Un aspetto diverso è se e in che misura, pur nell’ambito dell’esistente quadro regolamentare, l’assetto delle interazioni tra utenti ed imprese in tema di raccolta e utilizzo dei dati personali possa essere valutato anche alla luce del principio di equità. Ad esempio, fermi restando i principi di pertinenza e non eccedenza previsti dalla regolazione, il principio di equità potrebbe essere inteso come grado di condivisione del valore economico che si genera dall’utilizzo dei dati personali. Viene fatto osservare da taluni commentatori, infatti, come tale distribuzione sia verosimilmente “sbilanciata” a vantaggio delle imprese. In altri termini, anche laddove gli utenti ottengano un beneficio netto dall’interazione con il fornitore di un servizio –la cui erogazione presuppone il trasferimento di dati personali –ci si può chiedere se, in una prospettiva di equità, il consumatore debba anche appropriarsi di una parte dei profitti che il fornitore del servizio estrae grazie all’acquisizione dei dati, anche nella forma di un miglioramento dei servizi che riceve.
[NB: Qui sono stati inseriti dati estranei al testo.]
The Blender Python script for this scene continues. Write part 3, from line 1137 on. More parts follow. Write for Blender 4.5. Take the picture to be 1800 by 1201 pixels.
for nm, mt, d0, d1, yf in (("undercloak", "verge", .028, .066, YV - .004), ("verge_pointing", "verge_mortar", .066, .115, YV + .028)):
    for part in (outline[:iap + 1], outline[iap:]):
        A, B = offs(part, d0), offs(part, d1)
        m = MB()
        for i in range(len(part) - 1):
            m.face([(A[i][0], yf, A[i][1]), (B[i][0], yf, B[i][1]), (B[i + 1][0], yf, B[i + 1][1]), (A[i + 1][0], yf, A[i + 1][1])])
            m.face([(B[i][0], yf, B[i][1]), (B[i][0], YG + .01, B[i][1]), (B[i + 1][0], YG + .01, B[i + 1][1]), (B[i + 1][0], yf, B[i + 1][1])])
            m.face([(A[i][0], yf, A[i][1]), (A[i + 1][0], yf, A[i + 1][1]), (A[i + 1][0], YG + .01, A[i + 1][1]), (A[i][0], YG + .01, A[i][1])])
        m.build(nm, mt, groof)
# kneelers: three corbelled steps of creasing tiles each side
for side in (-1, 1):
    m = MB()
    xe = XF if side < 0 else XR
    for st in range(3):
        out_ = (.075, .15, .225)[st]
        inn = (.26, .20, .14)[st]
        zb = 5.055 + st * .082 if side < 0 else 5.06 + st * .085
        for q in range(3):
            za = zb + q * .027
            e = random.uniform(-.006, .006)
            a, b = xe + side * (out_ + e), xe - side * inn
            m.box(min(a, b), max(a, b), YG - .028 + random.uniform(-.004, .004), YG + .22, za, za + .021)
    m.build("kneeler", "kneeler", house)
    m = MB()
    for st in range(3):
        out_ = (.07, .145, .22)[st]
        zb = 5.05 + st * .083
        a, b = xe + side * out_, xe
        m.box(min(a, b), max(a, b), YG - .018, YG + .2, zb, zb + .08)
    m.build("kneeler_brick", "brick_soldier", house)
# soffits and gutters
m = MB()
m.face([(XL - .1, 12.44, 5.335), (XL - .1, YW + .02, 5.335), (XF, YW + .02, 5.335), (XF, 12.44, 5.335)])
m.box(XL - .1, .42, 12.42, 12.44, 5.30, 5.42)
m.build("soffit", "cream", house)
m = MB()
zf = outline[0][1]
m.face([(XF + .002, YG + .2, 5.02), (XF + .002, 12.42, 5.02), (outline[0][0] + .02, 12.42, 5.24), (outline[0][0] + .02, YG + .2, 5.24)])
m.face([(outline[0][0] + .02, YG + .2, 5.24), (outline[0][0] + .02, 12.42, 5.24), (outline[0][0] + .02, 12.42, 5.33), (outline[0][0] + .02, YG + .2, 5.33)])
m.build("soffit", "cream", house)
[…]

In questo contesto, peraltro, i Big Data tendono a modificare i termini dell’asimmetria informativa tra consumatore e impresa. Prima dell’era digitale, infatti, l’utilizzo dei dati personali tendeva a incidere sulle asimmetrie informative riducendole, mentre attualmente il loro impiego sembra piuttosto orientato a generarle spostandole a carico dei consumatori. Tale asimmetria informativa tende peraltro ad avere una dimensione intertemporale nella misura in cui il rilascio di dati può dare luogo nell’immediato ad un beneficio (ad esempio il miglioramento del servizio) ma in un secondo momento potrebbe avere possibili ricadute negative per il consumatore, che non è in grado di valutare nel momento in cui effettua la decisione di usufruire del servizio e ben potrebbe non essere consapevole delle conseguenze derivanti dalla perdita sul controllo dei propri dati (cfr. Infra§5.3.5.).